Thursday, November 5, 2009

Glazing a Creek Bed

Glazing is an important part of nearly all my paintings.  The short definition is paint thinned with medium to create a transparent layer of color.  I like to glaze things like creek beds, the layer of glaze creates a sense of a water surface where one can look down at the bottom of the creek to see rocks, sticks, etc, but still know they are looking down onto through water.
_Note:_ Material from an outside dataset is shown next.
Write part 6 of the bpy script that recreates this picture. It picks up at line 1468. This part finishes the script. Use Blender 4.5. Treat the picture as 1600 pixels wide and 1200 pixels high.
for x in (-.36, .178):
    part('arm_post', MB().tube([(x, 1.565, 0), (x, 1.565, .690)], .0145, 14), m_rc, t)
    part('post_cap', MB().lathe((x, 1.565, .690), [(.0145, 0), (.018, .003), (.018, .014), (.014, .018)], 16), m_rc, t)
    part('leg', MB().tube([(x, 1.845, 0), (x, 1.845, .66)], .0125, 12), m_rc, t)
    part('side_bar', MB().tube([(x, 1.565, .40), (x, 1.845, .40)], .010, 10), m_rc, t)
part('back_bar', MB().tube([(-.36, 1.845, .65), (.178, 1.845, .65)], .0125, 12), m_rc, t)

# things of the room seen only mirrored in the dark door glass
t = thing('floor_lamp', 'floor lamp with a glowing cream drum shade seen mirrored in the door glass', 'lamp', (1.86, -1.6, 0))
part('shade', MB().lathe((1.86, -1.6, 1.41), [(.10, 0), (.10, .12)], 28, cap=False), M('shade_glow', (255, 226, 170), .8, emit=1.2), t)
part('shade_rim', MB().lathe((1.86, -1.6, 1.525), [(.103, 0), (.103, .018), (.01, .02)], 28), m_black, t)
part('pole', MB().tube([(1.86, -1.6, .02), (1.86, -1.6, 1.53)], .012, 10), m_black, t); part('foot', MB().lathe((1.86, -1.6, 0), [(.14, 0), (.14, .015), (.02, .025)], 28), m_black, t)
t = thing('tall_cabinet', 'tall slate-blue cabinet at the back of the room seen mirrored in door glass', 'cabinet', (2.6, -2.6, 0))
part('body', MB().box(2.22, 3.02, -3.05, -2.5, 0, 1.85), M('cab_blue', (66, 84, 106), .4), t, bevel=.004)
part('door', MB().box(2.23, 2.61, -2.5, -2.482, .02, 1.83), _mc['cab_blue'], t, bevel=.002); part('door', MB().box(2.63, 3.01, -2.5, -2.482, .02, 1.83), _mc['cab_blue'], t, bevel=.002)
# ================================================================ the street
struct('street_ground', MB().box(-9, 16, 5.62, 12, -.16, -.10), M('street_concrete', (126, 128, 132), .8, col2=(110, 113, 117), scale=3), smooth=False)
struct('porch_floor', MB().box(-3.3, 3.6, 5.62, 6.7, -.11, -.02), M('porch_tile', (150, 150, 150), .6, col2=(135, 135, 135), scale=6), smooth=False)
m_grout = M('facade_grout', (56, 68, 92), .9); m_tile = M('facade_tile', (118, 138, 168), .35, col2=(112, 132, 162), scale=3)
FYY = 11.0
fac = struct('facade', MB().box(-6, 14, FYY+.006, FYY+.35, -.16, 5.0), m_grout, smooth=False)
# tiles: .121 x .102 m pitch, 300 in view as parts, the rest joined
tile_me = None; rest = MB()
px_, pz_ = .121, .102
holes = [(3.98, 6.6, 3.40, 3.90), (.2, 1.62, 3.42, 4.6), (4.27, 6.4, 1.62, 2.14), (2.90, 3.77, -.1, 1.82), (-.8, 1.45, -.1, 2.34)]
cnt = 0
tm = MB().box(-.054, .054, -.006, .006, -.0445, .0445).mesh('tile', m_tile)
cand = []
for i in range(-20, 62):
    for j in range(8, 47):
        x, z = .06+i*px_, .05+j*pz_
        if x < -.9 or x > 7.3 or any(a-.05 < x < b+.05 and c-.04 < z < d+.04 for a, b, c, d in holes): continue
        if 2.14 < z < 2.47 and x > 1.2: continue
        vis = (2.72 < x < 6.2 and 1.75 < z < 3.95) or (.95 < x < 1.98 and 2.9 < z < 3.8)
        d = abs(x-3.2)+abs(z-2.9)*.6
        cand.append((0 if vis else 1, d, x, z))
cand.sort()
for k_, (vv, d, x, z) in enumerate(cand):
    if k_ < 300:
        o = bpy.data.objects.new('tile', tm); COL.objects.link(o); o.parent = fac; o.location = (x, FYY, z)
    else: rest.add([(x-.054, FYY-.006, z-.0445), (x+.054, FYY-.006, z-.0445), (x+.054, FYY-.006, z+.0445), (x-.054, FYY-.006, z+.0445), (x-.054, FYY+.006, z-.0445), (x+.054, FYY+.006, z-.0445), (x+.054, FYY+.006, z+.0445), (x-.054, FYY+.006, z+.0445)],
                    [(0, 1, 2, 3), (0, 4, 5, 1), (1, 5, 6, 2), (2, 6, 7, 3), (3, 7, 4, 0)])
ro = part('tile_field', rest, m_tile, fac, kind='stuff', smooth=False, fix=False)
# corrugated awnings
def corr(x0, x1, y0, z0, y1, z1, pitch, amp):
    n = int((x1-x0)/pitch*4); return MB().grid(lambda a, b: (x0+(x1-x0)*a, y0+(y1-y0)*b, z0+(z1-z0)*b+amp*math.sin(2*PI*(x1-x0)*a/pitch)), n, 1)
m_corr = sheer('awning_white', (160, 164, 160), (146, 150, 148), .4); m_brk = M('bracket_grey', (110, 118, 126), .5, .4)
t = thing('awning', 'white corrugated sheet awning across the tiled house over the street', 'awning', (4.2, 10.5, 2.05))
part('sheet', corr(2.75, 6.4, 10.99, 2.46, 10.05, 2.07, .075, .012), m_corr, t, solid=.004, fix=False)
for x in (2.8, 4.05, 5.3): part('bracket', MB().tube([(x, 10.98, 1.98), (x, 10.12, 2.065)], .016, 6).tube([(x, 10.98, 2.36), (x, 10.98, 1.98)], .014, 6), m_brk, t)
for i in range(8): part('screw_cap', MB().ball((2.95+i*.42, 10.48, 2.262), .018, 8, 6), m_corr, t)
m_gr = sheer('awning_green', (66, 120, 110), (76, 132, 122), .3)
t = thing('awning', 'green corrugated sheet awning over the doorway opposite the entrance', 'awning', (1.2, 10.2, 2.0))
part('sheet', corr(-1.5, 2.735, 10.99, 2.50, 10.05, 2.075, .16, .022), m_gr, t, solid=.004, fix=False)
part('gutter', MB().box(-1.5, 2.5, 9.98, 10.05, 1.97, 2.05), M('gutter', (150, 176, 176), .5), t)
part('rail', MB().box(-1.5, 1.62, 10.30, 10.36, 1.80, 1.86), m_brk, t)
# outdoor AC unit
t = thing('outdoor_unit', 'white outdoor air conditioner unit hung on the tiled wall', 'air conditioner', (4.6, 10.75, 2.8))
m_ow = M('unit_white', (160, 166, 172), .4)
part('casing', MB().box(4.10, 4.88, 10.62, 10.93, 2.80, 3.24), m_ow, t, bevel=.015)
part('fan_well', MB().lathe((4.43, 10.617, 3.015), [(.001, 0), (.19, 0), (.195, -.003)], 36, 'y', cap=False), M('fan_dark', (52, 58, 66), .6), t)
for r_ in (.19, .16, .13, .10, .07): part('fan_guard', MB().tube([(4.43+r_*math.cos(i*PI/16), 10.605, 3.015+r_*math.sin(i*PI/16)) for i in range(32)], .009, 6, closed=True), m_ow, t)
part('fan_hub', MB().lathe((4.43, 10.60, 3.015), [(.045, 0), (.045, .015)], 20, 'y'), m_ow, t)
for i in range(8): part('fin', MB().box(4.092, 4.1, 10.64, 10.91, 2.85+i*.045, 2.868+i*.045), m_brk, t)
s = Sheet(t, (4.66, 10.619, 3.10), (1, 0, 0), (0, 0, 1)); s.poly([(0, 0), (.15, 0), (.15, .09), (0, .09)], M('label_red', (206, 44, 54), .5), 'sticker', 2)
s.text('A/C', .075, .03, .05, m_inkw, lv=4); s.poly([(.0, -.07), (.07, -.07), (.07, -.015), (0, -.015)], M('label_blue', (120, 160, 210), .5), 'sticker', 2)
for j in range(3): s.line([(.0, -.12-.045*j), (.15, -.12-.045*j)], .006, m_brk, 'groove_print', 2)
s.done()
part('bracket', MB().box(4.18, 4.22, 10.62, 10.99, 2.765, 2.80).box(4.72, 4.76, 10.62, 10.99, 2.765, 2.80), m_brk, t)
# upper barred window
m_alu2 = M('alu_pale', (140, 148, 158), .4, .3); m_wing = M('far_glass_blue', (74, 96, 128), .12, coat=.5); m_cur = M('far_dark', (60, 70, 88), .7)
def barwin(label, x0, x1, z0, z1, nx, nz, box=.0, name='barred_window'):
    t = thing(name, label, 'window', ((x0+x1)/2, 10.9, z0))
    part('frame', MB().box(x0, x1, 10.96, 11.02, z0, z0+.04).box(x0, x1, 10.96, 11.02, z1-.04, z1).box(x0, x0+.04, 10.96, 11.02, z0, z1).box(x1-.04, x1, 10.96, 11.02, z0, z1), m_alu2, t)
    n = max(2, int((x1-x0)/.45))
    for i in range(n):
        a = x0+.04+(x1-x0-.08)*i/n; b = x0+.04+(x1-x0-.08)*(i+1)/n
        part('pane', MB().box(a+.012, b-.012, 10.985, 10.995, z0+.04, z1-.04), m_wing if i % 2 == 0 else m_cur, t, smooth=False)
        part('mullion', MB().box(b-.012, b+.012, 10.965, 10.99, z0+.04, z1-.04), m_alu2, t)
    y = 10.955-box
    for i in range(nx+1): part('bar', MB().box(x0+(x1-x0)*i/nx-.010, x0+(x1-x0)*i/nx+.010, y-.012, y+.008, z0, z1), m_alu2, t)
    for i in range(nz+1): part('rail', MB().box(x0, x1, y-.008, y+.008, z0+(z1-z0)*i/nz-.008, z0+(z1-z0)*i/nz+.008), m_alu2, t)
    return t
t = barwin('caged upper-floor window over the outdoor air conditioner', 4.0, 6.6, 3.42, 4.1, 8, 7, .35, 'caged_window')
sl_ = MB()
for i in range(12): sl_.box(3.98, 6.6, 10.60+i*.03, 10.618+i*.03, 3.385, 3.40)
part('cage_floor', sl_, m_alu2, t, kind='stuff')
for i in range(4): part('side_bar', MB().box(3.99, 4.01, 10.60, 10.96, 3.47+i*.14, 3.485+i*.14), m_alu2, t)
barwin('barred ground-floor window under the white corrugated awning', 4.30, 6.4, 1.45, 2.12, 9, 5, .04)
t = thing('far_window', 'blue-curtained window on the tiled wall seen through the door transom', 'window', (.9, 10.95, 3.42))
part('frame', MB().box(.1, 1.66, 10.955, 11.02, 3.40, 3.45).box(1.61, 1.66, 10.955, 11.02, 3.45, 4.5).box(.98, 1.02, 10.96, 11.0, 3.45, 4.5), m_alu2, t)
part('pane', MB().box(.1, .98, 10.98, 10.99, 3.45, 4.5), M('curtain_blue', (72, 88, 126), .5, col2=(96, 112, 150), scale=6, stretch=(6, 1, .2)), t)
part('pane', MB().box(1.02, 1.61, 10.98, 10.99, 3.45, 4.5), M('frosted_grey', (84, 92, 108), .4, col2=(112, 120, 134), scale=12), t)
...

To begin acrylic glazing I mix about 20% fluid acrylic paint with about 80% glazing medium. (You can use heavy body acrylics but there is a risk of clumps not being mixed resulting in streaking when applied to the canvas).  I mix these until the mixture appears the color of the paint.  Being that the mixture is very fluid I use a palette with deep wells, so it does not spill everywhere.  It is also important that glazing be down on a table rather than an easel for that same reason.  In the instance shown I use three colors – This was a quick demo, but it was my intent that the different colors would show different levels of light refraction on the water surface.  Color experimentation is very important when glazing – Some colors will have stronger degrees of opacity and even when thinned with 80% medium they might not give the transparent look I might be seeking.

Monday, November 2, 2009

Another Inspiration from Dupont Forest

Triple Falls is located just a short way from the Hooker Falls paring area in the Dupont Forest.  This is a really fun area to explore, because one can venture right onto the waterfalls and do some light rock climbing.  Great exercise and of course spectacular views! 

This is painted on a 12x16” canvas and is done almost entirely in acryl gouache.  I love the collection of blues at the bottom of the waterfall.  Combined with a diverse palette of autumn colors, this makes for a very interesting painting, even on a smaller canvas.